Beşli konferansa tutarlı bir yaklaşımla gidilmesi gerektiğini dile getiren Özyiğit, aksi halde topluma çok şeyler kaybettirileceğini dile getirdi.
Son Berlin Zirvesi’nde de Kıbrıs Türk Halkının hassasiyetleri üzerinden önemli bir metin ortaya çıktığını her iki tarafın da onay verdiği metin, iki bölgeli, iki toplumlu federal çözümü net bir şekilde teyit ederken, siyasi eşitlik, kararlara etkin katılım, dönüşümlü başkanlık gibi önemli hususları da içerdiğini belirten Özyiğit, BM parametrelerini terk etmenin çok ciddi bir hata olacağını kaydetti.
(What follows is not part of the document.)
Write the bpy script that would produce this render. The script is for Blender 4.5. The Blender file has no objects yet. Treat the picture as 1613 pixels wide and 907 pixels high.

Özyiğit, gelinen aşamada yapılması gerekenin macera içeren başka yollara sapmak değil, doğru ve haklı olduğumuz tutumu kararlılıkla sürdürmek olduğunu vurguladı.
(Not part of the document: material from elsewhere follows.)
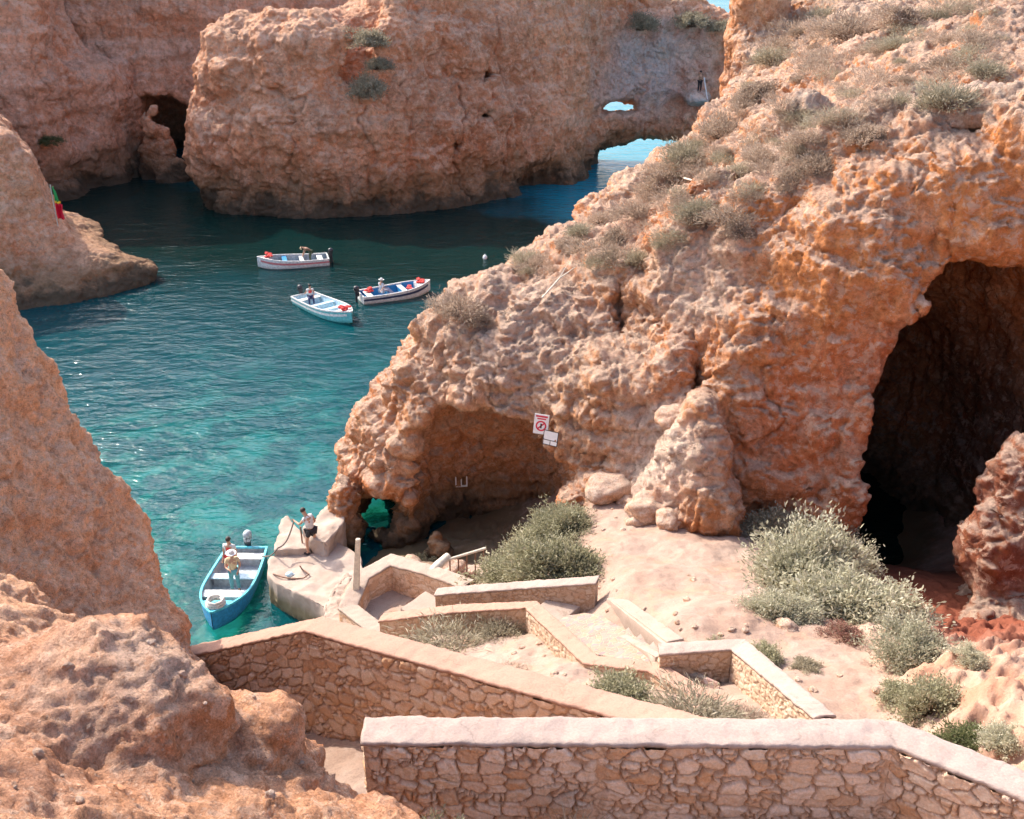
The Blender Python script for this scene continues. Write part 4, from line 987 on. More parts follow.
PULL = dict(waist=(0,.03,1.08), chest=(.0,.10,1.29), neck=(0,.16,1.45), skull=(0,.22,1.52), head=(0,.28,1.60), shL=(-.19,.10,1.38), shR=(.19,.10,1.38), elL=(-.24,.26,1.18), wrL=(-.14,.52,1.18), elR=(.27,.0,1.14), wrR=(.17,.16,.98),
 hipL=(-.11,.0,.90), kneeL=(-.15,.10,.50), ankL=(-.17,.06,.09), toeL=(-.18,.22,.03), kneeR=(.14,-.02,.50), ankR=(.16,-.12,.09), toeR=(.18,.04,.03))
HOLD = dict(elR=(.24,.14,1.16), wrR=(.12,.38,1.18), elL=(-.26,.04,1.13), wrL=(-.16,.26,1.02))
# ------------------------------------------------------------------ boats
for k, c in dict(white=(.62, .61, .58), blue=(.03, .24, .46), turq=(.10, .50, .60), navy=(.02, .03, .08), grey=(.34, .38, .40), red=(.60, .05, .05), teal=(.12, .42, .42), dark=(.03, .03, .035), pinkred=(.50, .16, .16), paleblue=(.45, .60, .66)).items():
    M['bt_'+k] = plain(k+'_boat_paint', c, .42, .24, 9, spec=.5)
def boat(label, bow, stern, beam, hull, gun, deck, seats, stripe=None, inside='white', motor='grey', group=None, sheer=.50):
    bow = np.array(bow[:2]); stern = np.array(stern[:2]); d = bow-stern; L = np.linalg.norm(d); rz = math.atan2(d[1], d[0])
    o = empty('boat', (*stern, 0.), rz, label, 'boat', group)
    n = 22
    def hb(t): return beam/2*(.86+.14*math.sin(min(t/.5, 1)*math.pi/2))*(1-max(0, (t-.5)/.5)**2.4)+.015
    def sh(t): return sheer+.34*t**2.4
    def keel(t): return -.22+.5*max(0, (t-.72)/.28)**2*(sheer+.2)
    V = []; K = 7
    def ring(t, ins, fl=None):
        b = max(.012, hb(t)-ins); zt = sh(t); zk = keel(t)+ins; r = []
        prof = [(1., zt), (.985, zt*.62+zk*.38), (.93, zt*.32+zk*.68), (.78, zt*.12+zk*.88), (.40, zk+.03*(1-t)), (0, zk)]
        for x, z in prof: r.append((x*b, z if fl is None else max(z, fl)))
        return [(t*L*(1 if ins == 0 else .985), y, z) for y, z in r]+[(t*L*(1 if ins == 0 else .985), -y, z) for y, z in r[-2::-1]]
    def shell(ins, fl, t0=0.):
        rr = [ring(t0+(1-t0)*i/n, ins, fl) for i in range(n+1)]; k = len(rr[0])
        return [v for r in rr for v in r], [(i*k+j, i*k+j+1, (i+1)*k+j+1, (i+1)*k+j) for i in range(n) for j in range(k-1)], k
    a, fa, k = shell(0, None); m = MB(); m.add(a, fa)
    m.add([a[i] for i in range(k)], [tuple(range(k))]); m.build('hull', M['bt_'+hull], o)
    a, fa, k = shell(.045, .06, .012); m = MB(); m.add(a, fa); m.add([a[i] for i in range(k)], [tuple(range(k))]); m.build('inner_hull', M['bt_'+inside], o)
    # gunwale
    for s in (1, -1):
        m = MB(); q = []; wd = .055
        for i in range(n+1):
            t = i/n; x = t*L; y = hb(t)*s; z = sh(t)
            q.append([(x, y+.02*s, z-.05), (x, y+.022*s, z+.03), (x, y-wd*s, z+.03), (x, y-wd*s, z-.05)])
        m.add([v for r in q for v in r], [(i*4+j, i*4+(j+1) % 4, (i+1)*4+(j+1) % 4, (i+1)*4+j) for i in range(n) for j in range(4)]); m.add(q[0], [(0, 1, 2, 3)]); m.add(q[-1], [(0, 1, 2, 3)])
        m.build('gunwale', M['bt_'+gun], o)
        if stripe:
            m = MB(); V = []
            for i in range(n):
                t = i/n; b = hb(t); zt, zk = sh(t), keel(t)
                V += [(t*L, (b*.995+.006)*s, zt*.80+zk*.20), (t*L, (b*.99+.006)*s, zt*.62+zk*.38)]
            m.add(V, [(2*i, 2*i+2, 2*i+3, 2*i+1) for i in range(n-1)]); m.build('stripe', M['bt_'+stripe], o)
    # transom cap, bow deck, thwarts
    MB().box((.03, 0, sh(0)+.0), (.09, hb(0)*2, .08)).build('transom', M['bt_'+gun if hull != 'white' else 'bt_white'], o, bevel=.01)
    m = MB(); q = []
    for i in range(9):
        t = .80+.195*i/8; q.append([(t*L, hb(t)-.05, sh(t)-.03), (t*L, 0, sh(t)+.02), (t*L, -hb(t)+.05, sh(t)-.03)])
    m.add([v for r in q for v in r], [(i*3+j, i*3+j+1, i*3+j+4, i*3+j+3) for i in range(8) for j in range(2)])
    m.add([q[0][0], q[0][1], q[0][2], (.80*L, -hb(.8)+.05, .1), (.80*L, hb(.8)-.05, .1)], [(0, 1, 2, 3, 4)]); m.build('bow_deck', M['bt_'+deck], o)
    for t, c, wd in seats:
        z = sh(t)-.12
        s = MB().box((t*L, 0, z), (wd, hb(t)*2-.11, .05)).build('thwart', M['bt_'+c], o, bevel=.008)
        MB().box((t*L, 0, z/2+.01), (wd*.8, hb(t)*2-.34, z-.05)).build('seat_base', M['bt_'+inside], s)
    if motor:
        m = MB(); m.ball((-.22, 0, sh(0)+.42), (.21, .17, .17), 14, 10); m.box((-.2, 0, sh(0)+.25), (.30, .24, .12))
        r = m.build('outboard_motor', M['bt_'+motor], o)
        MB().box((-.14, 0, sh(0)+.05), (.14, .22, .34)).build('bracket', M['bt_dark'], r, bevel=.01)
        MB().tube([(-.24, 0, sh(0)+.2), (-.26, 0, -.1), (-.28, 0, -.5)], [.085, .07, .05], 8).build('motor_leg', M['bt_dark'], r)
        m = MB(); m.tube([(-.28, 0, -.5), (-.42, 0, -.5)], [.045, .02], 8)
        for i in range(3):
            w = 2.1*i; m.add([(-.40, .02*math.cos(w), -.5+.02*math.sin(w)), (-.37, .15*math.cos(w-.35), -.5+.15*math.sin(w-.35)), (-.43, .15*math.cos(w+.35), -.5+.15*math.sin(w+.35))], [(0, 1, 2)])
        m.build('propeller', M['bt_dark'], r)
        MB().tube([(-.1, 0, sh(0)+.35), (.3, .08, sh(0)+.36)], .02, 6).build('tiller', M['bt_dark'], r)
    return o, L, sh
def on_boat(o, x, y, z):
    c, s = math.cos(o.rotation_euler.z), math.sin(o.rotation_euler.z)
    return (o.location.x+x*c-y*s, o.location.y+x*s+y*c, z)
def life_vests(label, loc, rz, n=3, r=.26, group='red life vests in the boats'):
    """a small heap of folded vests"""
    m = MB(); rnd = random.Random(hash(label) % 999)
    for i in range(n):
        a = rnd.random()*6.28; q = r*.55*(i > 0)
        cx, cy = q*math.cos(a), q*math.sin(a)
        for s in (-1, 1):
            m.ball((cx+.09*s*math.cos(a), cy+.09*s*math.sin(a), .06+.05*i), (.13, .16, .07), 10, 6)
        m.tube([(cx-.12, cy, .1+.05*i), (cx, cy+.1, .13+.05*i), (cx+.12, cy, .1+.05*i)], .03, 6)
    o = m.build('life_vest', M['cl_red']); o.location = loc; o.rotation_euler.z = rz
    return tag(o, label, 'life vest', group)
def make_boats():
    g = 'small open motor boats in the cove'
    A, L, sh = boat('bright blue boat moored beside the jetty with two people standing in it', P(211,615,.75), P(247,547,.5), 1.75, 'blue', 'turq', 'turq', [(.10,'white',.40),(.40,'paleblue',.34),(.66,'white',.42)], None, 'grey', 'grey', g)
    A_rz = A.rotation_euler.z
    V = [on_boat(A, L*.885, .02, sh(.885)+.04)]
    m = MB()
    for k, (r, z) in enumerate([(.30,.05),(.24,.06),(.29,.13),(.22,.14),(.26,.20)]):
        m.tube([(r*math.cos(2*math.pi*i/18)*(1+.04*math.sin(3*i+k)), r*math.sin(2*math.pi*i/18), z+.012*math.sin(2.3*i+k)) for i in range(18)], .045, 7, closed=True)
    rp = m.build('rope_coil', plain('pale_rope', (.56, .52, .46), .9, .3, 40)); rp.location = V[0]; tag(rp, 'thick pale rope coiled on the blue bow deck', 'rope')
    person('person in white sun hat and teal trousers standing amid the blue boat', on_boat(A, L*.50, .16, .08), A_rz-math.pi/2+.3, HOLD, 'straw', 'teal', True, .6, hat='white')
    person('person in red life vest standing behind the one in white hat', on_boat(A, L*.31, -.18, .08), A_rz-math.pi/2-.2, None, 'white', 'red', True, .5, vest='red')
    B, L, sh = boat('white boat farthest out with bow to the left, person bent over', P(257,258,.75), P(328,256,.5), 1.9, 'white', 'white', 'white', [(.12,'white',.4),(.38,'white',.3),(.62,'blue',.34)], 'pinkred', 'grey', 'dark', g)
    life_vests('red life vests heaped on the farthest boat with its bow left', on_boat(B, L*.86, 0, sh(.86)), .4, 5, .42)
    person('person in brown top bending over near stern of the farthest boat', on_boat(B, L*.26, 0, .08), B.rotation_euler.z-math.pi/2, BEND, 'brown', 'olive', True, .8, hat='straw')
    C, L, sh = boat('white boat with teal hull and bow pointing towards the viewer', P(352,313,.75), P(302,294,.5), 1.9, 'teal', 'white', 'white', [(.13,'white',.42),(.40,'paleblue',.3),(.62,'paleblue',.34)], 'white', 'paleblue', 'dark', g)
    life_vests('bright red vest bundle on bow deck of the teal hulled boat', on_boat(C, L*.86, 0, sh(.86)), 1., 5, .42)
    person('person in white shirt with red vest seated at stern of teal boat', on_boat(C, L*.15, .1, .02), C.rotation_euler.z-math.pi/2-.4, SIT, 'white', 'navy', True, .4, vest='red', hair='hair_dark')
    D, L, sh = boat('white boat with navy stripe and raised bow to the right', P(430,281,.75), P(360,294,.5), 1.9, 'white', 'white', 'white', [(.12,'white',.4),(.42,'navy',.3),(.60,'white',.34)], 'navy', 'blue', 'dark', g)
    life_vests('red vests on bow of the navy striped boat', on_boat(D, L*.84, 0, sh(.84)), 0, 4, .36)
    life_vests('red vest bundle at stern of the navy striped boat', on_boat(D, L*.17, .35, .42), 2, 4, .36)
    life_vests('small red vest pile amidships in the navy striped boat', on_boat(D, L*.70, .1, .35), 1.3, 3, .30)
    person('person in pale grey clothes seated in the navy striped boat', on_boat(D, L*.30, 0, .02), D.rotation_euler.z-math.pi/2+.5, SIT, 'grey', 'grey', True, .9, hat='white')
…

Maraş’ın açılmasının “seçim döneminde müdahalelerin bir parçası olduğunu” anımsatan Özyiğit, Maraş konusunda BM ile çatışma durumuna gelmeden ve uluslararası hukuk içinde kalarak adımlar atılması gerekliliğini vurguladı. Özyiğit, Maraş’ın çözümün önünde engel olacak şekilde değil, çözüme yardımcı olacak şekilde değerlendirilmesi gerektiğini ifade etti.
Rum tarafının Maraş’a karşılık Ercan Havalimanı ve Mağusa Limanı’nın açılmasını önerdiğini, bunlardan Kıbrıs Türk tarafının nasıl kazançlı çıkacağını tartışmak gerektiğini dile getiren Özyiğit, teklifin değerlendirilmeden ret edilmesinin doğru olmadığını söyledi.
Kayıp Şahıslar Komitesi’ne ilişkin atamaların Cumhurbaşkanlığı tarafından yapıldığına işaret eden Özyiğit, “Cumhurbaşkanı Tatar’ın göreve geldikten sonra ilk yaptığı işin başarılı çalışmalarda bulunan Gülden Plümer Küçük ve ekibini dağıtmak olduğunu” söyleyerek, birilerinin bu ekibin niye değiştirildiğini topluma anlatması gerektiğini ifade etti. Özyiğit, “Kayıp şahısları bulmalarından mı rahatsız oldunuz? Dünyada kabul gören başarıları olan bir ekibin nesinden rahatsız oldunuz da ilk iş onları görevden aldınız? Bu ekibin görevden alınması kabul edilebilir değildir” dedi.